Source excerpt:
+++
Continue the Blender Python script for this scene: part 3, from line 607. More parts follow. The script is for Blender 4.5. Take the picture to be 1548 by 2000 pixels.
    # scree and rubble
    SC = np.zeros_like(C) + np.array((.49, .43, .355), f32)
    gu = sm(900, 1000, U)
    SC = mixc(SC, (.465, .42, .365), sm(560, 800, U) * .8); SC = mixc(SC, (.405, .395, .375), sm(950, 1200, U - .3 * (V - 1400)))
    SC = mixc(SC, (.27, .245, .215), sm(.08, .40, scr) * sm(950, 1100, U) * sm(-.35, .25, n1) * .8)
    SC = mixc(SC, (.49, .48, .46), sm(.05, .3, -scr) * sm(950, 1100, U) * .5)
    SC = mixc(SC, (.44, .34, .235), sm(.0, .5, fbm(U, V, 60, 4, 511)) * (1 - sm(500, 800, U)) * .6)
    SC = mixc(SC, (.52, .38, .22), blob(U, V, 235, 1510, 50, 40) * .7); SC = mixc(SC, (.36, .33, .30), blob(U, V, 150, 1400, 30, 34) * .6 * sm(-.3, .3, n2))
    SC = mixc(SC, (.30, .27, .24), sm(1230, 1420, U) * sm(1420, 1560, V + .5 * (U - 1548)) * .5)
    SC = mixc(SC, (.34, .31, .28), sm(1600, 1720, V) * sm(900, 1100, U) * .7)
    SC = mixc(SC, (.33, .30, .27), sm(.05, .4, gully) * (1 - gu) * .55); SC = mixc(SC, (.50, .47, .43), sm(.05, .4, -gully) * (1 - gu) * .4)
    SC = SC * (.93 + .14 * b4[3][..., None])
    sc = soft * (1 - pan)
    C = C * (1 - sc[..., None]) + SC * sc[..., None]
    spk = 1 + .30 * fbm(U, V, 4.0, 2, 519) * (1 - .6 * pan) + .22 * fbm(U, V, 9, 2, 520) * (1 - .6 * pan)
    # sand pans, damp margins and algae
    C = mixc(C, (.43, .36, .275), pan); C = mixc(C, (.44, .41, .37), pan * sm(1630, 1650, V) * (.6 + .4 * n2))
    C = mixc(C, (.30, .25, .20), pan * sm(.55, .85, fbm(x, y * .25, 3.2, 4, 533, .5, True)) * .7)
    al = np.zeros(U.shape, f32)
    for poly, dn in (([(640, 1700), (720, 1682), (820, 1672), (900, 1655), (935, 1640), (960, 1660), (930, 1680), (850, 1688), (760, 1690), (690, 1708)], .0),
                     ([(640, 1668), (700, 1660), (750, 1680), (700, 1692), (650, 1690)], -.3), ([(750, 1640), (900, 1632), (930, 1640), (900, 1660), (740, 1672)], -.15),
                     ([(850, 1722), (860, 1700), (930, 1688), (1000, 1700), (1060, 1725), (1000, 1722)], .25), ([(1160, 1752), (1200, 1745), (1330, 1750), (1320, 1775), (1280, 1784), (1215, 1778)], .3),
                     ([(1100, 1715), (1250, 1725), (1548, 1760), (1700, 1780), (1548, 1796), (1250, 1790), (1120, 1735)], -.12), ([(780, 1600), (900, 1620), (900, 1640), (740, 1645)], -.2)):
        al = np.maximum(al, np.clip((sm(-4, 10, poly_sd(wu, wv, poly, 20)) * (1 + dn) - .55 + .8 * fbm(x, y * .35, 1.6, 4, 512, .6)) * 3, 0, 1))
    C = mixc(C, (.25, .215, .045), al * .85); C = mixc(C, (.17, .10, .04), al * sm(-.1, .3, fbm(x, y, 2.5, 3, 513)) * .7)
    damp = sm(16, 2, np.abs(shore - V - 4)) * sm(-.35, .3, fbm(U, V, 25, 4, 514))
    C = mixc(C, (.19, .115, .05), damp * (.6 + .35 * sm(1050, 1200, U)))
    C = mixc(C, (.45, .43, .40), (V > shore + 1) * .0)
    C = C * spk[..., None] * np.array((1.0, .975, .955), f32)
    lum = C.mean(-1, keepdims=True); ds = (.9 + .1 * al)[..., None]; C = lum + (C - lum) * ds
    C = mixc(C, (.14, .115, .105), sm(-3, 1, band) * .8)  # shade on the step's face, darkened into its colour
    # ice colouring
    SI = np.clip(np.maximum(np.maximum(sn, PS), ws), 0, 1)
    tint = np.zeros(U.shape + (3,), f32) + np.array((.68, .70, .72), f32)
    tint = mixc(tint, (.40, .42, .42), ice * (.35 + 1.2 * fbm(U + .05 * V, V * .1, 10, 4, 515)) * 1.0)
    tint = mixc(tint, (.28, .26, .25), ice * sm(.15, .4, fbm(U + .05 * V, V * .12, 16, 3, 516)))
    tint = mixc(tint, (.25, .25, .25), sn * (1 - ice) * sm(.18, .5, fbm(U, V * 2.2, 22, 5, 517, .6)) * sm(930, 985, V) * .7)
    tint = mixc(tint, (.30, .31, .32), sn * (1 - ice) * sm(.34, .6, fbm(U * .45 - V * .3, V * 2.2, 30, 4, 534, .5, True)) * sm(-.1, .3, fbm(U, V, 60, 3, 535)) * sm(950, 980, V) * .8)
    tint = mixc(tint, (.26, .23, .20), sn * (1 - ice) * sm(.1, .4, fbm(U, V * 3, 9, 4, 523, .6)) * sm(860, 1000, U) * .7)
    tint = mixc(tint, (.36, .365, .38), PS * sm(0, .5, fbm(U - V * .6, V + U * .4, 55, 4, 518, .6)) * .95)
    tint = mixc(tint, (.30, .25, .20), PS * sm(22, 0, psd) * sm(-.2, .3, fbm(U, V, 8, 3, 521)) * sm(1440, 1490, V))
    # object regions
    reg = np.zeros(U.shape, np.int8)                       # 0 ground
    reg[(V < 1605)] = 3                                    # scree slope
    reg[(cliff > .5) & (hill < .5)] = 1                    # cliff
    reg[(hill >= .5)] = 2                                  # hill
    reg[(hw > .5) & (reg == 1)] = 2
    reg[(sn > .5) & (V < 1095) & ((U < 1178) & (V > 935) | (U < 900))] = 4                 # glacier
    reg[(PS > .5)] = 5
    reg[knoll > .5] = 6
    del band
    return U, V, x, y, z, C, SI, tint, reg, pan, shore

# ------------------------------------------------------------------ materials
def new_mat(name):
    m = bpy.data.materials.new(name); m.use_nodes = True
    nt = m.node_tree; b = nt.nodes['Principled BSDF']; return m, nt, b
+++
Your goal:
The answer is the number of lines in the preceding material that hold "band"; write that number and nothing else.

Solution below:
2